Merz plaide pour une bourse européenne unique : pourquoi ce serait judicieux, mais difficile…

Le chancelier allemand Friedrich Merz. . REUTERS/Liesa Johannssen/File Photo © REUTERS
Charly Pohu

Le chancelier allemand plaide pour une grande bourse européenne qui regroupe tout le continent. Il avance sur cette voie avec la France. Pour les investisseurs particuliers, il y aurait énormément d’avantages, par rapport à la situation actuelle. Voici ce qui changerait, en mieux, et les difficultés pour y parvenir.

L’idée n’est pas nouvelle. Mais le chancelier allemand Friedrich Merz a jeté un nouveau pavé dans la mare, ce jeudi. Il faut une grande, seule et unique bourse pour toute l’Europe, plaide le conservateur.

“Nous avons besoin d’une sorte de bourse européenne afin que les entreprises prospères, telles que les sociétés biotechnologiques allemandes, n’aient pas à se tourner vers la Bourse de New York”, lança-t-il devant les députés, au Bundestag. “Nos entreprises ont besoin d’un marché des capitaux suffisamment large et profond pour pouvoir se financer mieux et, surtout, plus rapidement.”

Union des capitaux

L’UE plaide depuis longue date pour l’Union des marchés de capitaux (CMU). L’Allemagne a d’ailleurs récemment pris des mesures pour augmenter la collaboration avec la France sur ce point. Notamment concernant l’aspect d’un gendarme boursier européen, contre lequel le pays freinait jusque-là des quatre fers.

Bref, les choses commencent à avancer petit à petit. Et quand les deux premières économies du bloc avancent ensemble, les autres suivent souvent.

Mais regardons donc cela sous le point de vue des investisseurs particuliers. Qu’est-ce qu’une bourse européenne unique changerait ?

Les avantages

La réponse simple est : tout, et c’est un grand avantage. Car il faut savoir qu’il existe aujourd’hui plusieurs bourses différentes en Europe. De notre côté, Euronext. Ce marché regroupe Bruxelles, Paris, Milan, Amsterdam, Dublin, Lisbonne et Oslo. Il y a donc une grande interconnexion : il est très simple pour un investisseur belge d’acheter des actions françaises, néerlandaises et italiennes. Irlandaises, portugaises et norvégiennes aussi, mais ce sont des marchés moins connus par les Belges; donc les courtiers locaux n’en proposent pas toutes les actions. Euronext est d’ailleurs en pourparlers pour racheter la Bourse d’Athènes.

L’autre grande acteur boursier en Europe, c’est la Deutsche Börse, d’Allemagne (et son système Xetra). Mais il y en a d’autres : Bolsas y Mercados Españoles en à Madrid, autre grande économie. Dans les pays nordiques (Islande, Danemark, Suède et Finlande), c’est le Nasdaq qui gère la bourse. La Pologne, qui profite d’un momentum en bourse, a son propre marché. Etc.
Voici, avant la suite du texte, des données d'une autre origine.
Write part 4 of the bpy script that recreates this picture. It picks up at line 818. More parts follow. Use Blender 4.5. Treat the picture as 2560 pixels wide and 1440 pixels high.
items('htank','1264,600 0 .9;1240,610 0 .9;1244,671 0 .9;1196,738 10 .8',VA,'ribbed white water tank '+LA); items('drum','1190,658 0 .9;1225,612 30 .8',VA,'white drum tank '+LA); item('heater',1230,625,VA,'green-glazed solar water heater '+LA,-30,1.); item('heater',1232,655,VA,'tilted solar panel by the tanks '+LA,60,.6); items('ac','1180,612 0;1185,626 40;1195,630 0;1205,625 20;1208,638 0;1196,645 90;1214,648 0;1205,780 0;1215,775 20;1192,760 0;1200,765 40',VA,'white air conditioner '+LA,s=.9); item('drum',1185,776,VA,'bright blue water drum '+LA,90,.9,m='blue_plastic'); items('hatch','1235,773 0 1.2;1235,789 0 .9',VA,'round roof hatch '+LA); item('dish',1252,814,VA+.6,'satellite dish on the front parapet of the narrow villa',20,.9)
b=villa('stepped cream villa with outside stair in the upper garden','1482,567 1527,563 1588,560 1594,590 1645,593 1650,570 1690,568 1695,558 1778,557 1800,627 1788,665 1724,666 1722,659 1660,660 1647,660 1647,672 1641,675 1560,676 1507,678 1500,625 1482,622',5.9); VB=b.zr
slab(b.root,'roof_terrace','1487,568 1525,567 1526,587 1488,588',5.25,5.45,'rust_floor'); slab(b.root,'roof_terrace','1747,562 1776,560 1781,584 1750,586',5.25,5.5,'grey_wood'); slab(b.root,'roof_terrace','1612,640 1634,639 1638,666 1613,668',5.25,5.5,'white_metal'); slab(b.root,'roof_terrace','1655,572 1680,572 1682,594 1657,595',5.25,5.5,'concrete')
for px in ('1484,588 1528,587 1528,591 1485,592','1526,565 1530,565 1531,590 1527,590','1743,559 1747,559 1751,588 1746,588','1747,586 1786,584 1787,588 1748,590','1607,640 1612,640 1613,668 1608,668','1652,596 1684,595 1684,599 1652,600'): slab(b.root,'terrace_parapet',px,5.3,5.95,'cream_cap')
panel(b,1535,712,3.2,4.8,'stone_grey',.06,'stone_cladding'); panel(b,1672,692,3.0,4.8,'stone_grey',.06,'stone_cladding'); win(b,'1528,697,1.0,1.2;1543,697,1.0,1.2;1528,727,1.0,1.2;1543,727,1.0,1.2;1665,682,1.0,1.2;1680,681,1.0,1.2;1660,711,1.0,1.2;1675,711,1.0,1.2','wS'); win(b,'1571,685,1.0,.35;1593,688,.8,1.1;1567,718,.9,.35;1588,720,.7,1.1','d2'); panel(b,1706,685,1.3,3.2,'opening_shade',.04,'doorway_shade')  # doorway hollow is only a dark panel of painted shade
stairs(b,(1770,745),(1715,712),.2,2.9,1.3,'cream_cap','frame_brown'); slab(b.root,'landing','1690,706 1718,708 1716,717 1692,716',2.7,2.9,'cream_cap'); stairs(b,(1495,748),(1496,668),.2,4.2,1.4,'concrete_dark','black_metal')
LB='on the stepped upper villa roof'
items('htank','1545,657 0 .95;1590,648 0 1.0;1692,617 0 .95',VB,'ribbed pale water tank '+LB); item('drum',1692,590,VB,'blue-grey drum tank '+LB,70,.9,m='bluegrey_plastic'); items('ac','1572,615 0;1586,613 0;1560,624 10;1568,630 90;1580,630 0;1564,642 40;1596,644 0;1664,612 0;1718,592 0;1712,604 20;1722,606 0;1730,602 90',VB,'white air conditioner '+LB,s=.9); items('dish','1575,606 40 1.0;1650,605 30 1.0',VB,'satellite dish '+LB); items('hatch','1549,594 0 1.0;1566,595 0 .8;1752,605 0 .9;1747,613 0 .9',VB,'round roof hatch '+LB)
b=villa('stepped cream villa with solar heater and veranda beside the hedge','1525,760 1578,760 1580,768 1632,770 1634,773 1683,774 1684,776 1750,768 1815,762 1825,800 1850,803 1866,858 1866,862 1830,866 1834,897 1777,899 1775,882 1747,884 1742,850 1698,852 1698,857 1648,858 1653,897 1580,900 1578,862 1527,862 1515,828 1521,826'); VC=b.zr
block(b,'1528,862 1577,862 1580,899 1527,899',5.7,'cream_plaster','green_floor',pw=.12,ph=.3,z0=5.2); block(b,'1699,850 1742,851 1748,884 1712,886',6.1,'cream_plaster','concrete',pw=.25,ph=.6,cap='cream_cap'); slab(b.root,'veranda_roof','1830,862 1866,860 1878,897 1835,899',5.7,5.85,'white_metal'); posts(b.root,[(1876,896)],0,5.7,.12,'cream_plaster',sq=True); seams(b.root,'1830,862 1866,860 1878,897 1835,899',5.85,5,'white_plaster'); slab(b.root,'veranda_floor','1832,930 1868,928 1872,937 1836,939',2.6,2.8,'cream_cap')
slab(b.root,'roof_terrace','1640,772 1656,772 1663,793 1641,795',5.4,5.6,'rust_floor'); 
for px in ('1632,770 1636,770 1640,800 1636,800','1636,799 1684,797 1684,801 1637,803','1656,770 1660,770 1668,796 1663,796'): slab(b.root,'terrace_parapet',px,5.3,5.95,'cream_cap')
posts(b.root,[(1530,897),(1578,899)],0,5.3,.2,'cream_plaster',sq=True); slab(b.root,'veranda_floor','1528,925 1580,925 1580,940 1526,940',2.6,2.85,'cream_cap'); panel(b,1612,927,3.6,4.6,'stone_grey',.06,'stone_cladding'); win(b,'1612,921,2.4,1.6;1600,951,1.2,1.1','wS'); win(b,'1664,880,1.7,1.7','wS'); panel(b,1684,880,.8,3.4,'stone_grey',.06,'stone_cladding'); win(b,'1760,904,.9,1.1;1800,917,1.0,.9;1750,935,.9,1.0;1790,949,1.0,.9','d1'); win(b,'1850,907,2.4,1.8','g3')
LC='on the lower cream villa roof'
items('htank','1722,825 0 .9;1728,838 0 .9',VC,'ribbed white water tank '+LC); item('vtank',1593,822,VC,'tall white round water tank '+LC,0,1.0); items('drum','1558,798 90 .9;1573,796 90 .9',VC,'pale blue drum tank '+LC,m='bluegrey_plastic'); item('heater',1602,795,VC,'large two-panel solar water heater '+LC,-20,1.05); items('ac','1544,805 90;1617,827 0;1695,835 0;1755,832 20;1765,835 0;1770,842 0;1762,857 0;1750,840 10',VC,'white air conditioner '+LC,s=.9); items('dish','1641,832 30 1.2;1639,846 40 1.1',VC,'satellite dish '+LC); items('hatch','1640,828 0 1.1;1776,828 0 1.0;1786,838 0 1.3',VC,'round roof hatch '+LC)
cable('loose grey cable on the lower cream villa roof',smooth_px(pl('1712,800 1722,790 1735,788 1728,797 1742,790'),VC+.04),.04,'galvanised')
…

Beaucoup de marchés différents, donc. Et en tant qu’investisseur, il n’est pas toujours facile d’accéder à ces différents marchés. Tous ne sont pas disponibles chez un courtier belge (et vice-versa) et on peut passer à côté de belles pépites. Il y a aussi des frais différents par marché, selon le courtier, un autre frein important.

Conclusion : en termes d’accessibilité, une bourse unique serait un grand plus. Pour les investisseurs, mais aussi pour les entreprises qui veulent lever des fonds auprès de leurs co-continentaux. L’absence de ce grand marché de capitaux est aujourd’hui une raison qui pousse des pépites européennes à aller se faire coter à Wall Street.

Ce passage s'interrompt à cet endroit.